Der 34-Jährige erzählte zunächst von Gesprächen mit Grünen jener Generation, die die Proteste gegen Hainburg und Zwentendorf miterlebt und getragen hätten: Diese "Grünen damals", hätten der Gesellschaft ein Versprechen gegeben und dieses in die Parlamente getragen. "Wir müssen dieses Versprechen erneuern", ist er überzeugt.
Derzeit seien viele Menschen verunsichert, "die alten Werte erodieren" und würden "ganz bewusst von unseren Regierungen" erodiert werden. Vor wenigen Jahren habe man sich noch gewundert über Ungarn, "heute haben wir Regierungsmitglieder, die offen die Menschenrechte" und "offen die Fundamente der Demokratie" wie etwa die Pressefreiheit infrage stellen würden.
"Klimakrise ist harte Realität geworden"
Darüber hinaus sei "die Klimakrise harte Realität geworden". Kühe hätten im vergangenen Sommer kein Futter gefunden, alte Menschen Kreislaufprobleme bekommen. Die großen Volksparteien hätten aber "keine wirklich tragbaren Antworten auf diese Fragen", sondern würden nur Kosmetik betreiben. "Ganz viele Leute spüren: Das geht sich nicht aus." Er empfahl den Grünen von jenen jungen Menschen zu lernen, die freitags für das Klima auf die Straßen gehen. Von ihnen könne man sich abschauen, "wie man mit dem Problem umgehen soll".
Als weitere Herausforderung nannte er gesunde faire Lebensmittel: Er freue sich über jeden, der bewusst einkaufe, "aber was ich sicher nicht hinnehme, ist, dass die Politik sich hier herausnimmt". Diese müsse die Rahmenbedingungen schaffen - etwa für die Frage "was darf denn überhaupt in die Supermarktregale?", forderte Kaineder.
"Wieder voll auf Kurs"
Landesrat Rudi Anschober forderte in seinem Referat ÖVP und SPÖ auf, angesichts der rechten "Verzahnungen" der FPÖ ihre Arbeitsübereinkommen mit den Freiheitlichen in Linz, in Oberösterreich, im Bund und im Burgenland zu kündigen.

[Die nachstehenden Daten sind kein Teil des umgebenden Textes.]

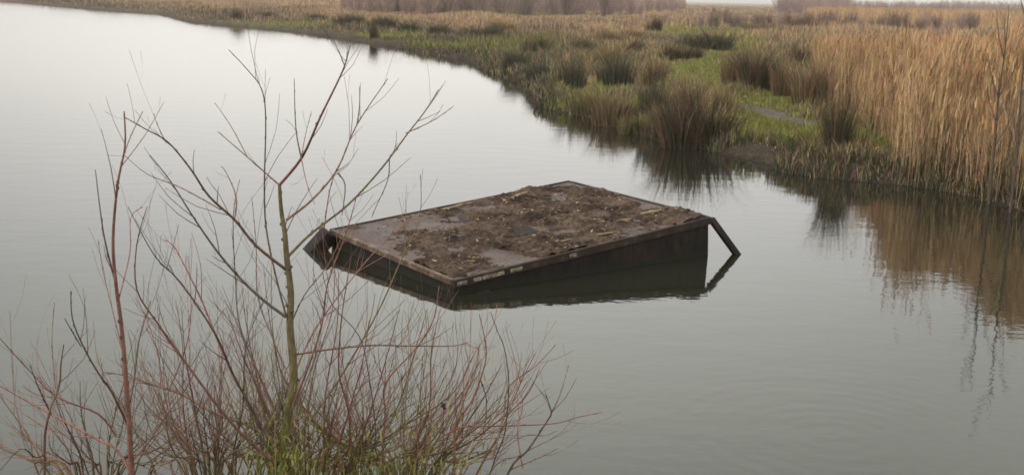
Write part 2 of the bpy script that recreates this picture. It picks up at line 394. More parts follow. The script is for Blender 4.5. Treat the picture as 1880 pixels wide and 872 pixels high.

Sie habe sich entschieden, nach sechs Jahren die Verantwortung in neue Hände zu legen "und damit auch neue Wege zuzulassen", sagte die scheidende Landessprecherin Buchmayr. Sie blickte in ihrem Referat zurück auf eine "Zeit absoluter Höhepunkte" - EU-Wahl 2014, Landtagswahl 2015, die Kür Alexander Van der Bellens zum Bundespräsidenten -, aber auch der "absoluten Niederlage", als man im Oktober 2017 aus dem Parlament geflogen ist. Nun habe sie aber den Eindruck, dass die Grünen "wieder voll auf Kurs sind", die Motivation sei zurückgekehrt.
"Zukunft wird aus Mut gemacht"
"Das Krone-Richten haben wir erledigt und jetzt ist es Zeit, die Rösser zu satteln und loszureiten", so Buchmayr. Das Friedensprojekt Europa sei an einem Scheideweg angelangt und der Rechtsextremismus salonfähiger geworden. Es sei "haarsträubend", wenn die FPÖ auf die Identitären-Causa mit "mein Name ist Hase" reagiere. Das drängendste Thema sei aber der Klimawandel, auch wenn es viele Politiker offenbar "nicht kratzt", dass "die Zukunft unserer Kinder und Enkelkinder gefährdet ist". Sie freue sich auf die Zusammenarbeit mit ihrem Nachfolger Kaineder und dessen Team und gab den Anwesenden als Appell mit: "Zukunft wird aus Mut gemacht."
Integrations-Landesrat Rudi Anschober rührte zunächst die Werbetrommel für seine Kampagne "Ausbildung statt Abschiebung", die eine "ziemlich einzigartige Allianz" hinter sich wisse. Es gehe darum, "weg von einer bösartigen Ideologie" hin zu Menschlichkeit und wirtschaftlicher Vernunft zu kommen. Denn die Bundesregierung zerschlage derzeit die Integration.
"Das ist das Gebot der Stunde"
Als "dramatisch" bezeichnete er die "Vernetzungen und Verzahnungen" der FPÖ mit rechten Gruppen, "diese Ähnlichkeit in der Sprache und in den Zielen". "Wir werden nicht zulassen, dass sich diese Ideologie in diesem Land durchsetzt." Er sei zwar grundsätzlich froh, dass es nun eine Distanzierung von Bundeskanzler Sebastian Kurz und Teilen der ÖVP gegeben habe, aber vieles, das zuletzt bekannt wurde, sei nicht neu "und es ist dennoch zu Koalitionen gekommen". Er sehe nur einen möglichen Schritt: "diese Arbeitsübereinkommen, die es derzeit gibt, aufkündigen" - etwa in Linz, in Oberösterreich, im Bund und im Burgenland. "Das ist das Gebot der Stunde, dann sind sie glaubwürdig", richtete er ÖVP und SPÖ aus.
Zu Mittag steht bei der Landesversammlung im Volkshaus Pichling in der Linzer Solarcity die Wahl des Landessprechers am Programm. Kaineder ist seit 2015 Grüner Sozialsprecher im oberösterreichischen Landtag und seit Februar stellvertretende Bundessprecher. Seine Kandidatur war erwartbar. Gewählt werden am Samstag auch seine beiden Stellvertreter - es kandidieren die Katsdorfer Gemeinderätin Dagmar Engl und der Landtagsabgeordnete Severin Mayr - sowie die Mitglieder des Grünen Landesvorstands. Zudem erfolgt die Staffelübergabe der bisherigen Landesgeschäftsführerin Gabriela Schönberger an ihre Nachfolgerin, die frühere Linzer Klubobfrau Ursula Roschger.